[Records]
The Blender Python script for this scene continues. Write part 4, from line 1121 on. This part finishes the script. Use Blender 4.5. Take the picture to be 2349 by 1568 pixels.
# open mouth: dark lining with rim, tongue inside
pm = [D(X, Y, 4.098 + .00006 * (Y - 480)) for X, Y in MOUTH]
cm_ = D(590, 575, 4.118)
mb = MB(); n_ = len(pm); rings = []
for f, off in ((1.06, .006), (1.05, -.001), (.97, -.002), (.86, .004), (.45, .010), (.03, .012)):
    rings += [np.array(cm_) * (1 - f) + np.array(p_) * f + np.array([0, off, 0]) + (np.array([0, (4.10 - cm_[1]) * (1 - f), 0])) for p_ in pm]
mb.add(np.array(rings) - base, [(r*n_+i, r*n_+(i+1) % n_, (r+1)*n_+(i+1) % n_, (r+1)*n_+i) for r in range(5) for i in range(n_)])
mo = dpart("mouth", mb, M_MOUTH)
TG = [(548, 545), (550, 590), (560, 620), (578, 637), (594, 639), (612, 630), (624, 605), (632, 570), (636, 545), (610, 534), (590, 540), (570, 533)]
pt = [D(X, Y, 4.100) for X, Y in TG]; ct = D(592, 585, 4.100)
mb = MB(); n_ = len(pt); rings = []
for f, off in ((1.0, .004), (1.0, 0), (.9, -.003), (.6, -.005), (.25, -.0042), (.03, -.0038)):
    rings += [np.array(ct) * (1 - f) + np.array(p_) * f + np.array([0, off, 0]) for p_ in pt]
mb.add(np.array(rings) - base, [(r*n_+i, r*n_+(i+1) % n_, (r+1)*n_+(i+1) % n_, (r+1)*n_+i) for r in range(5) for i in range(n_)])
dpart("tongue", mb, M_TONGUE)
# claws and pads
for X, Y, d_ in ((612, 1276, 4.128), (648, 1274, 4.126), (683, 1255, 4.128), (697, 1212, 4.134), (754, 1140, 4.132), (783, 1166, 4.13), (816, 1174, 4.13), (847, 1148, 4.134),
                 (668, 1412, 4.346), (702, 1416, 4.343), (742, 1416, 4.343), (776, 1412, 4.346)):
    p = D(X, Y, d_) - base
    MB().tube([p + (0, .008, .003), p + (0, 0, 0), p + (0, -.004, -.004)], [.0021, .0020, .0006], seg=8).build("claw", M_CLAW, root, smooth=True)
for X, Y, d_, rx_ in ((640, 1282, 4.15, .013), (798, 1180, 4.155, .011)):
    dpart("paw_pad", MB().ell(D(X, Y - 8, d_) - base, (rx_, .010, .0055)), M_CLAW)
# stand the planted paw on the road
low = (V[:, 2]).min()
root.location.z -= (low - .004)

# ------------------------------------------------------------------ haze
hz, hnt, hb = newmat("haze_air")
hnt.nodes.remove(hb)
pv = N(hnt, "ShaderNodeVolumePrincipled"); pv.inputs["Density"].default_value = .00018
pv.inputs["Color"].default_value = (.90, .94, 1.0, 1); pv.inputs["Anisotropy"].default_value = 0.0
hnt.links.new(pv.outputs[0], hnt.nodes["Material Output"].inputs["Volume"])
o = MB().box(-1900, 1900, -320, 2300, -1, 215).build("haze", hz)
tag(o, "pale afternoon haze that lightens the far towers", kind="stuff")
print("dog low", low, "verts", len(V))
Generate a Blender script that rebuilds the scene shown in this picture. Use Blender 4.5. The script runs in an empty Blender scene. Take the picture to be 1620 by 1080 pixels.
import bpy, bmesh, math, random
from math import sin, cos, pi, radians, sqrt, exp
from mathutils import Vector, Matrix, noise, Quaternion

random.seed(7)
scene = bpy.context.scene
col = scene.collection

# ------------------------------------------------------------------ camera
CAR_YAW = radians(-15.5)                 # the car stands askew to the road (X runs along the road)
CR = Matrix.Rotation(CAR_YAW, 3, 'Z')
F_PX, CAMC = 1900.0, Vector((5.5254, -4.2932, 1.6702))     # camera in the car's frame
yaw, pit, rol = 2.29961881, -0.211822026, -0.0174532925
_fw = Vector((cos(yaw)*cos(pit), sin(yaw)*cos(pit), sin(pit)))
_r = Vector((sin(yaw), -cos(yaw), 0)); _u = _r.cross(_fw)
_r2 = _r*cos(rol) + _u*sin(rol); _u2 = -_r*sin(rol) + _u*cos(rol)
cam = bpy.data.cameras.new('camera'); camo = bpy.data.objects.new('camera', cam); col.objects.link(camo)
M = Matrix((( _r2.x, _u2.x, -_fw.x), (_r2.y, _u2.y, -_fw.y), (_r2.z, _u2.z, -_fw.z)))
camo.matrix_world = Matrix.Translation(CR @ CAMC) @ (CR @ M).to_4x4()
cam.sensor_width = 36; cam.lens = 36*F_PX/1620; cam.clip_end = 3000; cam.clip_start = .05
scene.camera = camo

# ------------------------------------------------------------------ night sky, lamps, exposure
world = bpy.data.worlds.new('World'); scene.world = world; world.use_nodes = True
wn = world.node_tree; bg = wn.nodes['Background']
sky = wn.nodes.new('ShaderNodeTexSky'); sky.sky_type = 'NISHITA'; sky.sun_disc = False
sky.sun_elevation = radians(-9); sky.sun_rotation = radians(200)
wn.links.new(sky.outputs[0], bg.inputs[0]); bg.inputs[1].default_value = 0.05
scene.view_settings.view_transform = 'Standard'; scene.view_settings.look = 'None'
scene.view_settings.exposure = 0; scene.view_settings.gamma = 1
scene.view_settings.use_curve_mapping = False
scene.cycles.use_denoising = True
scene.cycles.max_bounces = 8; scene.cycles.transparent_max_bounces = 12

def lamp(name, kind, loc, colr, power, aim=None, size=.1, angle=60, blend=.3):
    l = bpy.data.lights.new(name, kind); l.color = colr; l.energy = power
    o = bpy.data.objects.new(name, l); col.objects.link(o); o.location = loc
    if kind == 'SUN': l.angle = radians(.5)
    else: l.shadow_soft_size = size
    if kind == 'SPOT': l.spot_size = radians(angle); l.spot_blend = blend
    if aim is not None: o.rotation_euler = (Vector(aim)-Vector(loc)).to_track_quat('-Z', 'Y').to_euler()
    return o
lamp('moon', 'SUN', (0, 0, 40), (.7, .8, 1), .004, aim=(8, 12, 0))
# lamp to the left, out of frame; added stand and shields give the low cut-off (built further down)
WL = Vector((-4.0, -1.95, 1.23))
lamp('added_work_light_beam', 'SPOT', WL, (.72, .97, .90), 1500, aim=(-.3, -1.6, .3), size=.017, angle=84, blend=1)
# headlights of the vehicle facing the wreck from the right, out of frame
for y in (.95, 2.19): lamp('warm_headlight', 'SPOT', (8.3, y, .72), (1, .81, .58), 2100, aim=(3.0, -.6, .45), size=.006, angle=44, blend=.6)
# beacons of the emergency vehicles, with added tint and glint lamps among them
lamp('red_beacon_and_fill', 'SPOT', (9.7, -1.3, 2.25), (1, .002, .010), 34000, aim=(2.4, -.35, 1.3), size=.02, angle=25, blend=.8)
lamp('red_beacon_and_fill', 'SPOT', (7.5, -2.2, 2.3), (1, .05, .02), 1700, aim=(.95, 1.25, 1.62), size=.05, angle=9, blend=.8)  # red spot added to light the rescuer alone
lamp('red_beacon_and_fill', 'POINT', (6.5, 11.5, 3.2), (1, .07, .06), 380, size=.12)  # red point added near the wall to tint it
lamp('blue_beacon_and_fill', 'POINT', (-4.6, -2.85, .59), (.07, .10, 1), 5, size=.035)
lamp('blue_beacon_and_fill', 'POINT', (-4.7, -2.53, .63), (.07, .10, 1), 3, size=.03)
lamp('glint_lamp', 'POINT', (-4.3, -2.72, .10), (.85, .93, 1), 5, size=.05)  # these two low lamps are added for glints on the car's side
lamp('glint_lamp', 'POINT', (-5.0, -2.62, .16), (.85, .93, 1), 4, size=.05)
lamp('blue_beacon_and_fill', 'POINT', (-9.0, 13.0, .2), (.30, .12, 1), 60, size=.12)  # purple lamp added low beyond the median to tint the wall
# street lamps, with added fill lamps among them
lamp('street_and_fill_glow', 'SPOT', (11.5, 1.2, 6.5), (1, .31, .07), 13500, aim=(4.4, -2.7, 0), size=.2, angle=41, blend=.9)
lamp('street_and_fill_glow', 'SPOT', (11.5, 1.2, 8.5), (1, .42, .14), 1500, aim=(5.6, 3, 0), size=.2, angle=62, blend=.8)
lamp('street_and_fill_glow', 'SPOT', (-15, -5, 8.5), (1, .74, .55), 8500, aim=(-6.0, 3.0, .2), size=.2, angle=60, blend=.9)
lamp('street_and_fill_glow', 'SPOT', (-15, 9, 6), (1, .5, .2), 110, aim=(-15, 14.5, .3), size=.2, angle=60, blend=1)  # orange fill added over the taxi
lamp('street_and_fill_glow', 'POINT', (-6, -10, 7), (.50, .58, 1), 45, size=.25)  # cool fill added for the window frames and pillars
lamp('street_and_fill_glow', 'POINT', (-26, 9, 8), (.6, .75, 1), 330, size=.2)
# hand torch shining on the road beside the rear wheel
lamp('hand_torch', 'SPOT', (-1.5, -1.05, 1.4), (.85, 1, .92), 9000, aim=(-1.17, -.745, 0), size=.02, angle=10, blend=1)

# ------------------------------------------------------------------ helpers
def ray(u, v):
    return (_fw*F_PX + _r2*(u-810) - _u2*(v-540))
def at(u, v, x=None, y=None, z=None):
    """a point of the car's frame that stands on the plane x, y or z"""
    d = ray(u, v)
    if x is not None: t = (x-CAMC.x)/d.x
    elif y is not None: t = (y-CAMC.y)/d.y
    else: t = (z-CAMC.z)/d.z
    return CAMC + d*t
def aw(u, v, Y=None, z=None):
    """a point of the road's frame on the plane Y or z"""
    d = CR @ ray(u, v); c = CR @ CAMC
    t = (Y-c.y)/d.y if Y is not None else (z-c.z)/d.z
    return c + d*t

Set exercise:
Begin with the line containing "Generate a Blender", end with the line containing "scene.camera = camo", and repeat every line in that stretch exactly.

Completed task:
Generate a Blender script that rebuilds the scene shown in this picture. Use Blender 4.5. The script runs in an empty Blender scene. Take the picture to be 1620 by 1080 pixels.
import bpy, bmesh, math, random
from math import sin, cos, pi, radians, sqrt, exp
from mathutils import Vector, Matrix, noise, Quaternion

random.seed(7)
scene = bpy.context.scene
col = scene.collection

# ------------------------------------------------------------------ camera
CAR_YAW = radians(-15.5)                 # the car stands askew to the road (X runs along the road)
CR = Matrix.Rotation(CAR_YAW, 3, 'Z')
F_PX, CAMC = 1900.0, Vector((5.5254, -4.2932, 1.6702))     # camera in the car's frame
yaw, pit, rol = 2.29961881, -0.211822026, -0.0174532925
_fw = Vector((cos(yaw)*cos(pit), sin(yaw)*cos(pit), sin(pit)))
_r = Vector((sin(yaw), -cos(yaw), 0)); _u = _r.cross(_fw)
_r2 = _r*cos(rol) + _u*sin(rol); _u2 = -_r*sin(rol) + _u*cos(rol)
cam = bpy.data.cameras.new('camera'); camo = bpy.data.objects.new('camera', cam); col.objects.link(camo)
M = Matrix((( _r2.x, _u2.x, -_fw.x), (_r2.y, _u2.y, -_fw.y), (_r2.z, _u2.z, -_fw.z)))
camo.matrix_world = Matrix.Translation(CR @ CAMC) @ (CR @ M).to_4x4()
cam.sensor_width = 36; cam.lens = 36*F_PX/1620; cam.clip_end = 3000; cam.clip_start = .05
scene.camera = camo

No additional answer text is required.